Cette Hécate, qu’Hésiode le premier transporta dans le polythéisme grec, n’est autre, suivant Jablonski (Panthéon égyptien), que la Titrambo égyptienne.

Latone est assimilée par Hérodote (liv. 2, c. 156) à l’Égyptienne Buto, qui représente l’air ténébreux dont la région sublunaire est remplie. Le même historien compare Apollon à Orus, Cérès à Isis, Artémis à Bubastis.

La nuit primitive, Aides ou Pluton, Athéné ou Minerve, Héphaistos ou Vulcain, nous reportent à l’Athor, à l’Amanthès, à la Neitha, au Phtas de l’Égypte.

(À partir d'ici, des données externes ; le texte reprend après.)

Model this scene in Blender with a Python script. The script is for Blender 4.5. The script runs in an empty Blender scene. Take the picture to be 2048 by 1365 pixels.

Enfin, les formes grandioses et monstrueuses attribuées aux premiers simulacres de la Grèce, certaines idées sur la génération des êtres, sur les qualités des élémens, sur le dogme encore confus de l’immortalité de l’âme, attestent les nombreux emprunts que les chantres sacrés de la Grèce firent aux prêtres de Memphis. N’oublions pas qu’Hérodote (liv. 2, c. 81) considérait comme identique les qualifications d’Orphique et d’Égyptien.

L’Inde nous fournira aussi plusieurs lumières dont les croyances du polythéisme d’Hésiode n’ont été que le reflet.

Les Pouranas traitent, ainsi que la Théogonie, de la création du monde et de la généalogie des dieux.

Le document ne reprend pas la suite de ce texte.